Dentro del reloj de arena

La primera vez que sentí aquello tendría catorce años. Pensé que sería temporal, que después de lograr lo que me proponía estaría en paz. Pero no, no fue así. Ahora tengo más de cuarenta años y esa sensación no ha parado de crecer cada vez más y sé que no parará hasta que muera.

Algunos de nosotros vivimos una lucha constante para mantenernos al este lado de la línea, una barrera difícil de ver y muy fácil de traspasar si no se es consciente. La línea imaginaria que separa el deseo de la desesperanza. El vicio de la virtud, o el sueño de la obsesión. Todos hemos nacido del vientre de una mujer y el ser humano ha luchado contra esto desde que es hombre. Unos luchan por no caer en ello, otros por sobrevivir y algunos, por perpetuarse en su error y no tener que mirar atrás, traspasada la línea sin esperanza de volver.

Cuando me tocó la frente con su calor malsano fue por culpa de un ordenador, más potente y con más memoria que el que me acababa de comprar, tras juntar años de ahorros. Allí, delante mía, veía el anuncio a todo color de un ordenador mejor por el mismo precio que acababa de pagar yo hacía escasas semanas.

La sensación se ha repetido a lo largo de mi vida en incontables ocasiones. Para algunas personas el problema está en la indecisión de encontrar el grano de arena perfecto en una playa, para otras, la necesidad de experimentar todos los granos de arena. Para mí, ser capaz de vivir con mis decisiones, porque todas son erradas de una u otra forma. Cada uno lucha como puede contra ello, pero no hay solución. Hay muchas playas, desiertos y un planeta entero lleno de arena. Es imposible ser feliz cuando te obsesionas con un grano de arena, no se puede vivir al lado de una frontera y no escuchar por las noches los animales nocturnos del otro lado imaginando como será ser otro.

Hoy paseando por la playa he vuelto a pensar en ello. He visto jóvenes adolescentes que viven una vida que yo no viví. He imaginado como sería ser ellos durante unos instantes y he vuelto a sentir ese mismo vértigo. He visto parejas mayores y no tan mayores que preferían mirar al infinito, mas allá de la arena, más allá del mar, esquivando la línea.

Aquí podría poner una frase ingeniosa y profunda de algún gran escritor con fama de haber vivido y sufrido, tipo Hemingway o Miller, pero alteraría la pequeñez de lo que quiero transmitir. Sufrir por la propia acción de uno mismo es tan inherente al ser humano como respirar. Si no lo hiciéramos seríamos demasiado básicos, incapaces de vivir en sociedad y lograr metas complejas, nos autodestruiríamos, aunque solo fuera por negar esa fina línea entre lo que somos y lo que nos gustaría ser, entre lo que tenemos y nos gustaría tener, entre lo que somos y lo que tenemos. Entre lo que deseamos y lo que nos da miedo desear.
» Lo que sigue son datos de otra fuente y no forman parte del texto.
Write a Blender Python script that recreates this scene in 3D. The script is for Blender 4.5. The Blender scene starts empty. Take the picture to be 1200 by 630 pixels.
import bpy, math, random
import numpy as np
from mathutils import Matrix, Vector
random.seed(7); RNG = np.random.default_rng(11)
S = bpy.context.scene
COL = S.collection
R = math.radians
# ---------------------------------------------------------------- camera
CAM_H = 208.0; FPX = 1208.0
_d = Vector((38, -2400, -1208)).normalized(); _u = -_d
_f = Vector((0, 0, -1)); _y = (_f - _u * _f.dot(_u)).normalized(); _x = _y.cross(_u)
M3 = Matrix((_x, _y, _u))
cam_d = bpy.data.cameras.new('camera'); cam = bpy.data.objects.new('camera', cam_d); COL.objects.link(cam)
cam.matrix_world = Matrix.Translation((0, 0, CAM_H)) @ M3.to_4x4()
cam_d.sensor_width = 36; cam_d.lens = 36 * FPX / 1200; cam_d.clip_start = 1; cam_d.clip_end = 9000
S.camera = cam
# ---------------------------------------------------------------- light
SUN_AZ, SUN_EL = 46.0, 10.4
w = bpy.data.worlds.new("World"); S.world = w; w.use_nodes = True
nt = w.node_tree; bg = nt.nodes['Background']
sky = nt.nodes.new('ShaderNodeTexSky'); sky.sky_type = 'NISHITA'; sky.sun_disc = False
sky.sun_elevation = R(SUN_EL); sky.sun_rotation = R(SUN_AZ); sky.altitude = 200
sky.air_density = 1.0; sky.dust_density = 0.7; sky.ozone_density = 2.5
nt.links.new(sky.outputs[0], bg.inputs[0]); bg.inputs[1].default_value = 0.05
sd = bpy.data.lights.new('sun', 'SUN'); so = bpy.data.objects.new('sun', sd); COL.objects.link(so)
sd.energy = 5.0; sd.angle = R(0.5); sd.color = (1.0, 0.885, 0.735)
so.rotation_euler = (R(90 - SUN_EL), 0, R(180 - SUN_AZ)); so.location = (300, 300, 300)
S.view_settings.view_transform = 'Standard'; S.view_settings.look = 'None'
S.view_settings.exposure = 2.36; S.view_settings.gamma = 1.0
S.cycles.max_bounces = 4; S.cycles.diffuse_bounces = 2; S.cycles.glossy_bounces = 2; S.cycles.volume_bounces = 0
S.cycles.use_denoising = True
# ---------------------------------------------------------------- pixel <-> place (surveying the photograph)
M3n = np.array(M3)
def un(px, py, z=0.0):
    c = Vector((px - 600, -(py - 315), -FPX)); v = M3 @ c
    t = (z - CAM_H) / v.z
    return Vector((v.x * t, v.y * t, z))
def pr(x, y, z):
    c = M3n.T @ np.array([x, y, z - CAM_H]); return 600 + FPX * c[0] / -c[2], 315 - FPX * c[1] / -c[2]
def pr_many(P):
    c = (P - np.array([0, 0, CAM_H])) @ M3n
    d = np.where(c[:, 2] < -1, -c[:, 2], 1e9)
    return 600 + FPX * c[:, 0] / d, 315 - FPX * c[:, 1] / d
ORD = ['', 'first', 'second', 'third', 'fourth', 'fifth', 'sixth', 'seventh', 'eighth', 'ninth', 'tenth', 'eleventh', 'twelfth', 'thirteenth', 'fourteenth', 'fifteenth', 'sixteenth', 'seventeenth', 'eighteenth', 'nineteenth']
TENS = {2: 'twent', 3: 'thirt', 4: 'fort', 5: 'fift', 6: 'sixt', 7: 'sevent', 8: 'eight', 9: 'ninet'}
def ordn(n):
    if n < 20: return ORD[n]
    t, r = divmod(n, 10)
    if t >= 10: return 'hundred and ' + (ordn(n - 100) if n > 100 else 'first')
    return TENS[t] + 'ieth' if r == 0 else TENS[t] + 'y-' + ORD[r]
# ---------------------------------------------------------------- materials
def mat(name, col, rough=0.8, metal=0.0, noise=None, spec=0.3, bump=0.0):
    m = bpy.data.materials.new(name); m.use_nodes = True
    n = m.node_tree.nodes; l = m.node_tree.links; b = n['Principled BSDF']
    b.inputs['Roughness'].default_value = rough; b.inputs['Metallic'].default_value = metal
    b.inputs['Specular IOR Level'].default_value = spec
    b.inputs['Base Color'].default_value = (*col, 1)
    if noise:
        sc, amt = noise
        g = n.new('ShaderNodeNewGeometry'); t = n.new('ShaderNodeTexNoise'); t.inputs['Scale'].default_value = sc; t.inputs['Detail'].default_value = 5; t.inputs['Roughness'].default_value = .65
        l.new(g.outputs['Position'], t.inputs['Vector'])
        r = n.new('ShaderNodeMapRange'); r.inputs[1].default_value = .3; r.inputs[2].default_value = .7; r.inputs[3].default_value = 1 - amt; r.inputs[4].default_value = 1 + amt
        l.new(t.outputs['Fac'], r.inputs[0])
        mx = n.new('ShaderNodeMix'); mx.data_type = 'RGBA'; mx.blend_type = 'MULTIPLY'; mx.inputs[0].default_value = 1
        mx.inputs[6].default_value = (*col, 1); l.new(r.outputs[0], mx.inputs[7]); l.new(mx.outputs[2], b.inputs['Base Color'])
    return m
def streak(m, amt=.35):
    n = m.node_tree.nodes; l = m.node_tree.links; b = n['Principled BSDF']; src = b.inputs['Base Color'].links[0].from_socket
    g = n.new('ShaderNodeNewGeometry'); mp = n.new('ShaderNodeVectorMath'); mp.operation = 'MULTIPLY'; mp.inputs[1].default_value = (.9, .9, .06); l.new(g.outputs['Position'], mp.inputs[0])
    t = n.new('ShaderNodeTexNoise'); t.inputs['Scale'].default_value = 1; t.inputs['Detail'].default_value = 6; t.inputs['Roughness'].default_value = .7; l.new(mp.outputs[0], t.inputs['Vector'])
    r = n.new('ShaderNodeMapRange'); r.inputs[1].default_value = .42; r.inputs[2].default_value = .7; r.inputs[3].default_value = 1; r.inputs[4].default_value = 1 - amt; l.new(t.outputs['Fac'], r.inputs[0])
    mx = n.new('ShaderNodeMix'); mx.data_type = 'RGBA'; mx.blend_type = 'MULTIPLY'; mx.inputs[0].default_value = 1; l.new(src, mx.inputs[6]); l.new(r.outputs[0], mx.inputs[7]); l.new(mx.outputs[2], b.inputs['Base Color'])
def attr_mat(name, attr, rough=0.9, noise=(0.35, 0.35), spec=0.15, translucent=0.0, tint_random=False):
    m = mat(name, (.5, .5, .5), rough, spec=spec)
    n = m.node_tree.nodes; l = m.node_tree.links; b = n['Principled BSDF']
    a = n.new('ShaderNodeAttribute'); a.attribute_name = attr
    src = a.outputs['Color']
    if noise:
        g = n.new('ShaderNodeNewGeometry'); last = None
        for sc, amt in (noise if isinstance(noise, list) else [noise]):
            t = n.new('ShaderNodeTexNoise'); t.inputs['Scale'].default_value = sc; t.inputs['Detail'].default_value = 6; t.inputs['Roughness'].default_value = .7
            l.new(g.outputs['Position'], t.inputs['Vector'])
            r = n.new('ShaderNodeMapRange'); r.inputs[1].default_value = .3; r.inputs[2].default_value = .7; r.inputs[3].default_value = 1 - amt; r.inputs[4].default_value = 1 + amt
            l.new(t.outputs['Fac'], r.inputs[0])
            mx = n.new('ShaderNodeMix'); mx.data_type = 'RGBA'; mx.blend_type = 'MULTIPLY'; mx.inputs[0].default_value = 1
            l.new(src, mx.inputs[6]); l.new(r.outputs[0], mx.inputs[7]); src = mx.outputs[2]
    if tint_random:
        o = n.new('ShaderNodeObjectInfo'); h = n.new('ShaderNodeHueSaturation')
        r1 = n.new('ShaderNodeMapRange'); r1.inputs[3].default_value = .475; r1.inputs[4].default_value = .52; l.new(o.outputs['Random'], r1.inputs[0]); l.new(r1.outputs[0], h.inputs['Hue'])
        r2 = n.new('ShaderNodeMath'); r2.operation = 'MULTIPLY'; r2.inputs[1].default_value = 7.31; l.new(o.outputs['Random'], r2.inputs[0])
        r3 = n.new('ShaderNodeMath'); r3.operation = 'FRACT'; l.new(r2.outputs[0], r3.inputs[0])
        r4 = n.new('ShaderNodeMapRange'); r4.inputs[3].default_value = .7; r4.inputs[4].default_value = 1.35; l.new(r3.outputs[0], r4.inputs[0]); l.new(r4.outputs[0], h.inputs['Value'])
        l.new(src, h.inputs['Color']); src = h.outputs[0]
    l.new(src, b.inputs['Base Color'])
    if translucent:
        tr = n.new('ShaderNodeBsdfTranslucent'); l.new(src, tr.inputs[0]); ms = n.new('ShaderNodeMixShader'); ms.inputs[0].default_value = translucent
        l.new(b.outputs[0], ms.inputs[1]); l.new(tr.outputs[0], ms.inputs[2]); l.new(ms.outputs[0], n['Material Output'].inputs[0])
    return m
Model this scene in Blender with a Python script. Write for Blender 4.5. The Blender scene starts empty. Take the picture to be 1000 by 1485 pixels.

Dicen que un buen escritor es el que dice más sin mencionarlo, el que crea sin palabras, el que utiliza las palabras para susurrar lo importante entre líneas. Como la vida, que esquiva constantemente eso que está dentro de nosotros y nadie menciona. Ese límite, esa barrera que nos hace ser como somos. Podría usar esa palabra como título de este breve texto, pero creo que el que he escogido es aún mejor.

Cuando piso la arena, mis pies ya no son los mismos que hace treinta años. Hay algo de muerte en ellos, como en mis deseos. Cuando ya no esté para pensar en mí mismo, la arena seguirá ahí. Quizás deberíamos ser más humildes y aprender de esos granitos de arena, que siguen en el mismo sitio desde hace siglos, yendo y viniendo con las olas, aplastados por los pies de niños, adolescentes y ancianos por igual. Bañados por la sal y refrotados por el tiempo entre la piel de seres humanos de piel suave y tostada por el sol.

Pero sé que el día que no tenga una línea que traspasar no merecerá la pena vivir. La arena de la playa está muerta. Sólo existe, no anhela. Sin el deseo, muere la literatura y el ser humano con todas sus contradicciones y su sufrimiento constante.